- **Rows**

******************************

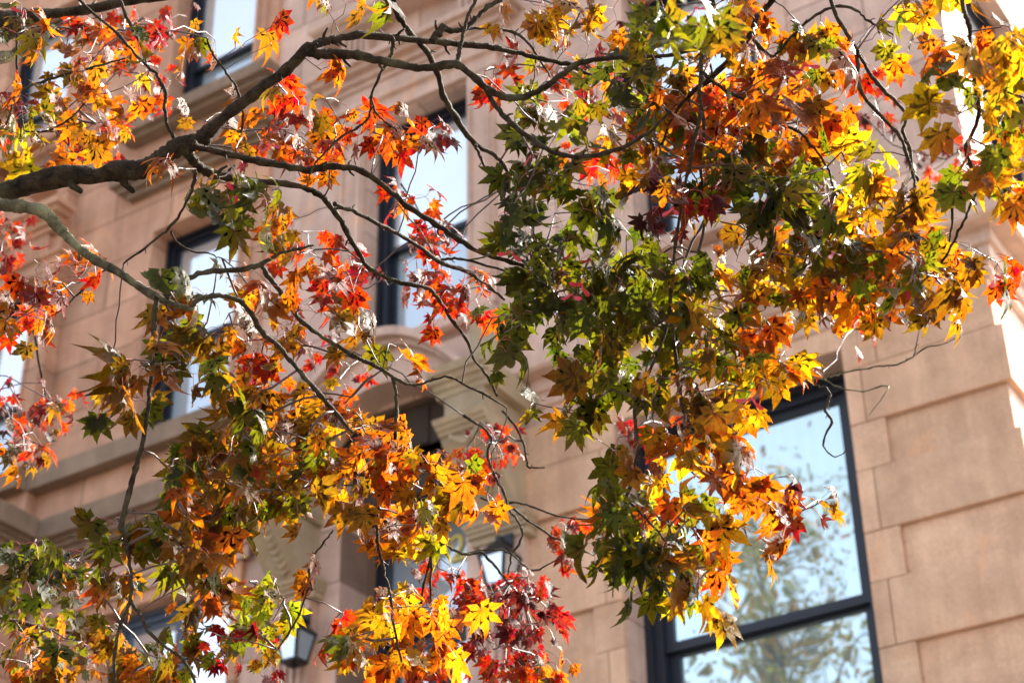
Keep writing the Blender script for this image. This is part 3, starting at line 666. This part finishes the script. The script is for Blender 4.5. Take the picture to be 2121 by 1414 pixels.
# leaf shape -------------------------------------------------
LOBES = [(0, 1.0), (40, .95), (-40, .95), (82, .76), (-82, .76), (127, .46), (-127, .46)]
def leaf_template(seed):
    r = np.random.default_rng(seed); V = [(0, 0)]; U = [(0, 0)]; Q = []; T = []
    order = sorted(LOBES, key=lambda q: q[0]); order = [(a + r.normal(0, 2.5), L * (1 + r.normal(0, .06))) for a, L in order]
    ts = np.array([.34, .50, .63, .76, .88]); wide = r.uniform(.85, 1.32); deep = r.uniform(.34, .50)
    wd = np.array([.160, .172, .136, .080, .030]) * wide
    sin = []
    for i in range(8):       # sinus points between lobes (first and last beside the stalk)
        if i == 0: a, rr = order[0][0] - 34, .16
        elif i == 7: a, rr = order[-1][0] + 34, .18
        else: a = (order[i-1][0] + order[i][0]) / 2; rr = (deep + r.normal(0, .03)) * min(1, (order[i-1][1] + order[i][1]) / 2 + .12)
        a = math.radians(a); V.append((math.sin(a) * rr, math.cos(a) * rr)); U.append((1, rr)); sin.append(len(V) - 1)
    for li, (a, L) in enumerate(order):
        a = math.radians(a); d = np.array([math.sin(a), math.cos(a)]); n = np.array([d[1], -d[0]]); bend = r.normal(0, .05)
        mids = [0]; cent = []
        for t in ts:
            c = d * L * t + n * bend * t * t; cent.append(c); V.append(tuple(c)); U.append((0, t * L)); mids.append(len(V) - 1)
        V.append(tuple(d * L + n * bend * 1.3)); U.append((0.3, L)); tip = len(V) - 1
        for s, sinus in ((-1, sin[li]), (1, sin[li + 1])):
            e = [sinus]
            for k, t in enumerate(ts):
                ww = wd[k] * (1 + r.normal(0, .08)) * (0.75 + .25 * L)
                c = cent[k] + n * s * ww * (1.0 if k else 0.96); V.append(tuple(c)); U.append((1, t * L)); e.append(len(V) - 1)
                if 1 <= k <= 3:   # saw tooth: a second point a little further on and inside
                    c2 = cent[k] + d * 0.045 * L + n * s * ww * 0.76; V.append(tuple(c2)); U.append((.9, t * L)); e.append(len(V) - 1)
            # stitch strip between midrib (mids) and edge e
            j = 0; m = 0
            seq = [0, 1, 2, 2, 3, 3, 4, 4, 5][:len(e)]   # midrib index facing each edge vertex
            for k in range(len(e) - 1):
                ma, mb_ = mids[seq[k]], mids[seq[k+1]]
                f = (ma, e[k], e[k+1]) if ma == mb_ else (ma, e[k], e[k+1], mb_)
                if s > 0: f = f[::-1]
                (T if len(f) == 3 else Q).append(f)
            f = (mids[-1], e[-1], tip); T.append(f if s < 0 else f[::-1])
    V = np.array(V); U = np.array(U); rr = np.hypot(*V.T)
    ang = np.degrees(np.arctan2(V[:, 0], V[:, 1]))
    return V, U, np.array(Q), np.array(T), rr, ang, r
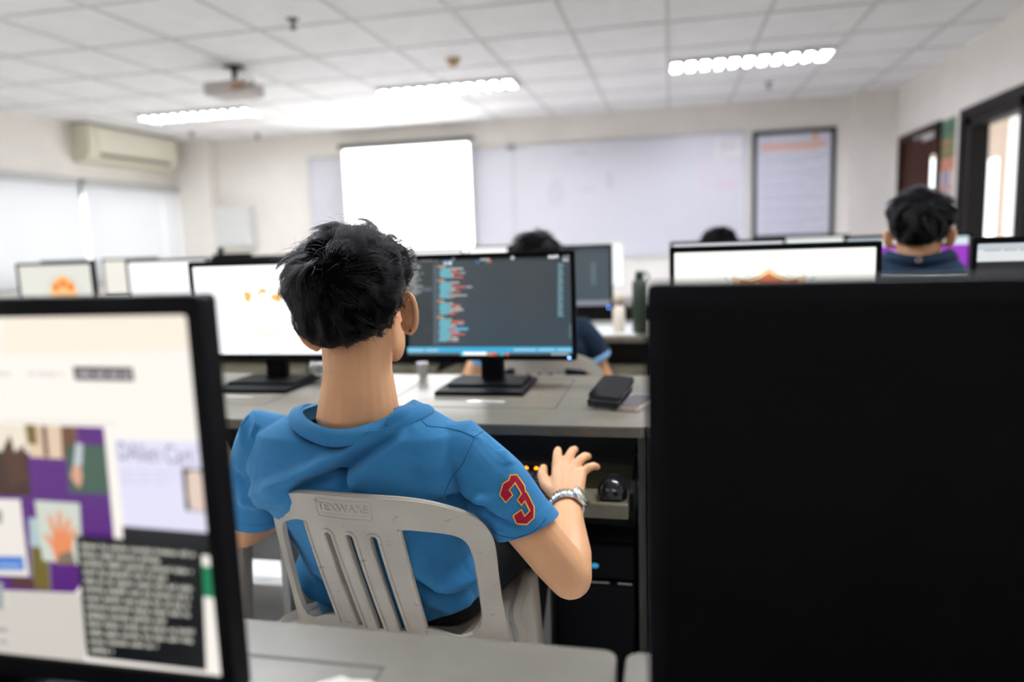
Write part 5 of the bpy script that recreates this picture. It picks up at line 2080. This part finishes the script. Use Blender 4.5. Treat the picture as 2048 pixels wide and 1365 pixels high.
# ---- the person in the blue polo
ROOT1 = np.array([-0.53, 1.30, 0.0])
W1 = lambda *p: tuple(np.array(p) - ROOT1)
J1 = dict(rings=[(0.43, -0.535, 1.345, 0.188, 0.130), (0.50, -0.535, 1.322, 0.188, 0.132), (0.58, -0.537, 1.285, 0.186, 0.132), (0.66, -0.542, 1.244, 0.190, 0.132),
                 (0.72, -0.550, 1.212, 0.204, 0.132), (0.765, -0.556, 1.196, 0.211, 0.125), (0.80, -0.556, 1.188, 0.207, 0.117), (0.845, -0.552, 1.183, 0.190, 0.102),
                 (0.870, -0.547, 1.180, 0.135, 0.084), (0.889, -0.543, 1.178, 0.098, 0.072)],
          neck=[(-0.543, 1.168, 0.80), (-0.543, 1.170, 0.87), (-0.543, 1.180, 0.95), (-0.547, 1.192, 1.04)],
          neck_r=(0.050, 0.074, 0.0605, 0.062),
          head=(-0.5495, 1.20, 1.083), rot=(8, -3, -8),
          sh={1: (-0.356, 1.188, 0.809), -1: (-0.738, 1.176, 0.824)},
          hem={1: (-0.246, 1.178, 0.676), -1: (-0.822, 1.240, 0.652)},
          el={1: (-0.172, 1.172, 0.592), -1: (-0.862, 1.272, 0.600)},
          wr={1: (-0.206, 1.385, 0.648), -1: (-0.745, 1.470, 0.668)},
          hem_tilt={1: (-0.22, 0.0, -0.20), -1: (0, 0, -0.3)},
          sleeve=(0.056, 0.058, 0.057, 0.057))
J1['rings'] = [(z, x - ROOT1[0], y - ROOT1[1], a, b) for z, x, y, a, b in J1['rings']]
for k in ('neck',):
    J1[k] = [W1(*p) for p in J1[k]]
J1['head'] = W1(*J1['head'])
for k in ('sh', 'hem', 'el', 'wr'):
    J1[k] = {s: W1(*p) for s, p in J1[k].items()}

p1 = thing('person', 'person in a blue polo with a crimson 3 on the sleeve, reaching for a mouse', 'person', tuple(ROOT1))
F1 = Vector(at(1139, 940, 1.462) - np.array([-0.206, 1.385, 0.648]))
hands1 = {1: (F1, V3(0.05, -0.35, 1.0), V3(-1, 0.05, 0.0), (3, -13, -26, -40), (0.10, 0.30, 0.30), 0.25)}
sme, HC1, HR1 = figure(p1, J1, M_SHIRT, 0.0030, 0.0034, hands1)

O = Vector((0, 0, CAM_Z)) - Vector(ROOT1)


def on_shirt(tree, pts):
    out = []
    for px, py in pts:
        r = Vector(ray(px, py)).normalized()
        loc, nor, idx, dist = tree.ray_cast(O, r)
        if loc is not None:
            out.append((np.array(loc), np.array(nor)))
    return out


def tree_of(me):
    v = np_mesh(me)
    return BVHTree.FromPolygons([tuple(q) for q in v], [tuple(p.vertices) for p in me.polygons])


A2 = lambda *l: [(x / 3.4133 + 430, y / 3.4133 + 765) for x, y in l]
A3 = lambda *l: [(x / 3.4133 + 430, y / 3.4133 + 965) for x, y in l]
A4 = lambda *l: [(x / 4.096 + 900, y / 4.096 + 765) for x, y in l]
FOLDS = [  # polyline in the photo, height, width
    (A2((1380, 205), (1240, 260), (1080, 360), (900, 480), (680, 600), (430, 690), (200, 760)), 0.011, 0.015),
    (A2((1290, 350), (1120, 430), (960, 530), (850, 610), (640, 690), (500, 770)), -0.013, 0.013),
    (A2((560, 350), (690, 425), (850, 440), (1000, 385)), -0.009, 0.012),
    (A2((800, 590), (850, 670), (900, 750)), -0.012, 0.009),
    (A2((930, 750), (960, 640), (1140, 450), (1330, 330)), 0.007, 0.016),
    (A2((1430, 720), (1320, 600), (1360, 450)), -0.004, 0.020),
    (A2((265, 190), (272, 300), (250, 400)), 0.003, 0.006),
    (A2((125, 620), (190, 680), (260, 690)), -0.005, 0.012),
    (A2((150, 790), (260, 815), (420, 800), (560, 760)), 0.005, 0.014),
    (A2((470, 240), (560, 330), (640, 380)), -0.004, 0.008),
    (A2((1560, 775), (1700, 790), (1860, 850)), -0.006, 0.010),
    (A2((1440, 765), (1580, 735), (1760, 765), (1880, 810)), 0.006, 0.011),
    (A2((1800, 350), (1760, 480), (1700, 600)), 0.004, 0.014),
    (A3((1290, 380), (1380, 540), (1520, 650), (1680, 610), (1760, 540)), 0.017, 0.020),
    (A3((1300, 590), (1440, 700), (1600, 730), (1760, 665)), -0.016, 0.010),
    (A3((1500, 690), (1640, 690), (1740, 640)), 0.008, 0.007),
    (A3((1400, 760), (1600, 850), (1760, 770)), 0.007, 0.016),
    (A3((420, 300), (500, 480), (620, 660), (760, 830)), 0.011, 0.013),
    (A3((560, 470), (680, 660), (760, 780)), -0.010, 0.012),
    (A4((300, 1080), (420, 1150), (600, 1190)), -0.004, 0.006),
    (A4((210, 920), (330, 1000), (430, 1090)), 0.006, 0.010),
    (A4((130, 950), (240, 1060), (330, 1140)), -0.004, 0.010),
    (A4((330, 420), (420, 560), (480, 690)), 0.003, 0.012),
]
tree = tree_of(sme)
v = np_mesh(sme).copy()
nrm = normals(sme)
dv = np.zeros(len(v))
for pl, amp, wid in FOLDS:
    h = on_shirt(tree, pl)
    if len(h) < 2:
        continue
    pts = np.array([q[0] for q in h])
    d, pos = dist_poly(v, pts)
    fade = np.clip(np.minimum(pos, 1 - pos) * 5 + 0.25, 0, 1)
    dv += 2.1 * amp * np.exp(-(d / (0.95 * wid)) ** 2) * fade
for k in range(10):
    q = rng.normal(size=3) * rng.uniform(12, 36)
    dv += 0.0011 * np.sin(v @ q + rng.uniform(0, 6))
# a slightly thicker band along each sleeve end
for s in (1, -1):
    sh, hem = np.array(J1['sh'][s]), np.array(J1['hem'][s])
    ax = (hem - sh) / np.linalg.norm(hem - sh)
    tl = np.array(J1['hem_tilt'][s])
    nn = (ax + tl) / np.linalg.norm(ax + tl)
    u = (v - hem) @ nn
    near = (np.linalg.norm(v - hem, axis=1) < 0.12) & ((v[:, 0] - sh[0]) * s > -0.01)
    dv += np.where(near, 0.0022 * smoothstep((u + 0.026) / 0.006), 0)
set_np(sme, v + nrm * dv[:, None])
sme = cut_shirt(sme, J1, bottom=((0.0, 0.0, 0.442), (0.34, 0.05, -1)))
shirt = obj('shirt', sme, M_SHIRT, p1, True)
md = shirt.modifiers.new('cloth_thickness', 'SOLIDIFY')
md.thickness = 0.0016
md.offset = -1
ctr = (-0.541 - ROOT1[0], 1.168 - ROOT1[1], 0)
collar(p1, sme, ctr, 0.104, 0.080, lambda ph: 0.868 + 0.024 * smoothstep(abs(ph) / 1.4) - 0.03 * smoothstep((abs(ph) - 1.6) / 1.0) + 0.002 * math.sin(ph), M_SHIRT, shirt, 0.023, 0.019)

tree = tree_of(sme)
SEAMS = [A2((1395, 215), (1410, 262), (1450, 300), (1560, 310), (1680, 335), (1770, 375)),
         A2((1850, 322), (1775, 370), (1740, 450), (1690, 560), (1610, 660), (1565, 765)),
         A2((110, 400), (150, 330), (230, 230)),
         A4((330, 1190), (400, 1255), (520, 1280), (650, 1245), (740, 1180), (790, 1110))]
for pl in SEAMS:
    h = on_shirt(tree, densify_open(pl, 4))
    if len(h) > 3:
        bm = bmesh.new()
        tube(bm, [Vector(q[0] + q[1] * 0.0002) for q in h], 0.0009, n=6)
        obj('seam', bm, M_SEAM, shirt, True)

# the number on the sleeve
three = A4((490, 757), (548, 757), (612, 850), (618, 895), (632, 905), (690, 1020), (692, 1115), (632, 1170), (545, 1160), (512, 1092), (585, 1038), (612, 1090),
           (645, 1055), (610, 985), (585, 1018), (545, 965), (577, 915), (530, 835), (490, 885), (520, 925), (455, 993), (403, 925), (428, 830), (475, 800))


def inset(poly, d):
    out = []
    n = len(poly)
    P = [np.array(p, float) for p in poly]
    for i in range(n):
        a, b, c = P[i - 1], P[i], P[(i + 1) % n]
        e1, e2 = (b - a) / np.linalg.norm(b - a), (c - b) / np.linalg.norm(c - b)
        n1, n2 = np.array([-e1[1], e1[0]]), np.array([-e2[1], e2[0]])
        m = n1 + n2
        m = m / max(0.5, (m @ m) / 2)
        out.append(tuple(b + m * d))
    return out


def patch(name, outline, holes, lo, hi, m, parent):
    V, T = tri_sheet(outline, holes, 3.0)
    hit = []
    for x, y in V:
        r = Vector(ray(x, y)).normalized()
        loc, nor, idx, dist = tree.ray_cast(O, r)
        if loc is None:
            loc, nor, idx, dist = tree.find_nearest(O + r * 1.15)
        if nor.dot(r) > 0:
            nor = -nor
        hit.append((loc, nor))
    bm = bmesh.new()
    A = [bm.verts.new(l + n * lo) for l, n in hit]
    B = [bm.verts.new(l + n * hi) for l, n in hit]
    cnt = {}
    for t in T:
        t = [int(i) for i in t]
        bm.faces.new([B[i] for i in t])
        for a, b in ((t[0], t[1]), (t[1], t[2]), (t[2], t[0])):
            cnt.setdefault((min(a, b), max(a, b)), []).append((a, b))
    for l in cnt.values():
        if len(l) == 1:
            a, b = l[0]
            bm.faces.new((B[b], B[a], A[a], A[b]))
    bmesh.ops.recalc_face_normals(bm, faces=bm.faces[:])
    return obj(name, bm, m, parent)


inner = inset(three, 2.4)
patch('sleeve_number', inner, [], -0.0006, 0.0012, M_RED, shirt)
patch('number_border', three, [inner], -0.0006, 0.0020, M_GOLD, shirt)

hair(p1, HC1, HR1, 30000, 0.036, (0.06, -0.92, 0.40), 11, rad=0.00026, clumps=900, lean=(0.0, 0, 0.0))

# wrist watch, earring
wr, el = Vector(J1['wr'][1]), Vector(J1['el'][1])
ax = (wr - el).normalized()
cw = wr - ax * 0.014
M = ax.to_track_quat('Z', 'Y').to_matrix()
bm = bmesh.new()
n = 72
rings = []
for k in range(n):
    a = 2 * PI * k / n
    bu = 0.0 if k % 3 else -0.0022
    rings.append([cw + M @ V3((0.0305 + d) * math.cos(a), (0.0275 + d) * math.sin(a), z) for d, z in ((0, -0.0125), (0.0042 + bu, -0.0125), (0.0056 + bu, 0.0), (0.0042 + bu, 0.0125), (0, 0.0125))])
rows = [[bm.verts.new(p) for p in r] for r in rings]
for k in range(n):
    a, b = rows[k], rows[(k + 1) % n]
    for i in range(5):
        bm.faces.new((a[i], a[(i + 1) % 5], b[(i + 1) % 5], b[i]))
bmesh.ops.recalc_face_normals(bm, faces=bm.faces[:])
watch = obj('wristwatch', bm, M_STEEL, p1, True)
watch['label'] = 'silver wristwatch with a link band'
vd = M.inverted() @ V3(0.80, -0.30, 0.50)
a = math.atan2(vd.y, vd.x)
c0 = cw + M @ V3(0.033 * math.cos(a), 0.030 * math.sin(a), 0)
nv = (M @ V3(math.cos(a), math.sin(a), 0)).normalized()
q = nv.to_track_quat('Z', 'Y').to_matrix()
bm = bmesh.new()
lathe(bm, [(0.019, -0.002), (0.0212, 0.001), (0.0212, 0.006), (0.0185, 0.0078), (0.004, 0.0079)], 24)
for vv in bm.verts:
    vv.co = c0 + q @ vv.co
obj('watch_case', bm, M_STEEL, watch, True)
bm = bmesh.new()
lathe(bm, [(0.0160, 0.0078), (0.0162, 0.0086), (0.002, 0.0088)], 20)
for vv in bm.verts:
    vv.co = c0 + q @ vv.co
obj('watch_dial', bm, mat('dial_glint', (0.55, 0.57, 0.44), 0.15, 0.6), watch, True)  # yellow-green glint tinted into the dial colour
bm = bmesh.new()
ellipsoid(bm, HC1 + HR1 @ V3(0.0885, -0.006, -0.0785), (0.0028, 0.0028, 0.0028), sub=2)
obj('earring', bm, mat('earring_dark', (0.10, 0.09, 0.09), 0.25, 0.8), p1, True)


# ---- the other people
def other(label, x, y, rz, zs=1.0, rot=(0, 0, 0), seed=1, crown=(0.05, -0.75, 0.66), lift=0.0, tweak=None, cuffs=True, nstr=5000):
    t = thing('person', label, 'person', (x, y, 0), rz)
    J = sitter(zs, lift)
    J['rot'] = rot
    J['ears'] = 0.80
    if tweak:
        tweak(J)
    me, HC, HR = figure(t, J, M_NAVY, 0.0065, 0.0065)
    me = cut_shirt(me, J, bottom=((0, 0, 0.44), (0, 0, -1)))
    sh = obj('shirt', me, M_NAVY, t, True)
    md = sh.modifiers.new('cloth_thickness', 'SOLIDIFY')
    md.thickness = 0.002
    md.offset = -1
    n = J['neck'][1]
    top = J['rings'][-1][0]
    collar(t, me, (n[0], n[1] + 0.002, 0), 0.088, 0.076, lambda ph: top - 0.012 + 0.018 * smoothstep(abs(ph) / 1.4) - 0.03 * smoothstep((abs(ph) - 1.6) / 1.0), M_NAVY, sh, 0.030, 0.022)
    if cuffs:
        for s in (1, -1):
            a, b = Vector(J['sh'][s]), Vector(J['hem'][s])
            d = (b - a).normalized()
            bm = bmesh.new()
            tube(bm, [b - d * 0.022, b + d * 0.004], 0.0585, n=28, caps=False)
            o = obj('sleeve_cuff', bm, M_CUFF, sh, True)
    hair(t, HC, HR, nstr, 0.030, crown, seed, rad=0.00035, clumps=200)
    return t, HC, HR


def tw2(J):
    J['sh'][1] = (0.170, -0.11, 0.825)
    J['el'][1] = (0.240, -0.02, 0.60)
    J['hem'][1] = (0.212, -0.075, 0.725)
    J['hem'][-1] = (-0.225, -0.075, 0.725)


other('person with pale blue cuffs, mostly hidden behind the code monitor', -0.488, 2.76, 0.0, 1.0, (0, 0, 0), 21, tweak=tw2)
t4, HC4, HR4 = other('person in a navy polo with short black hair, seen from behind near the door', 0.822, 2.72, math.radians(-16), 1.42, (0, -6, 0), 31, cuffs=False, lift=-0.175)
bm = bmesh.new()
n4 = sitter(1.42)['rings'][-1]
tube(bm, [V3(0.008 * math.cos(u), -0.212, n4[0] - 0.024 + 0.008 * math.sin(u)) for u in np.linspace(0, 2 * PI, 25)], 0.0018, n=6)
obj('collar_ring', bm, mat('ring_pink', (0.30, 0.20, 0.20), 0.5), t4, True)
other('person in the far row of whom only the top of a black-haired head shows', 0.262, 4.22, 0.0, 1.012, (0, 0, 0), 41, nstr=2500)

******************************

- **What is required**
Copy in full each line that holds the word "finishes".

- **Answer to this problem**
Keep writing the Blender script for this image. This is part 3, starting at line 666. This part finishes the script. The script is for Blender 4.5. Take the picture to be 2121 by 1414 pixels.
Write part 5 of the bpy script that recreates this picture. It picks up at line 2080. This part finishes the script. Use Blender 4.5. Treat the picture as 2048 pixels wide and 1365 pixels high.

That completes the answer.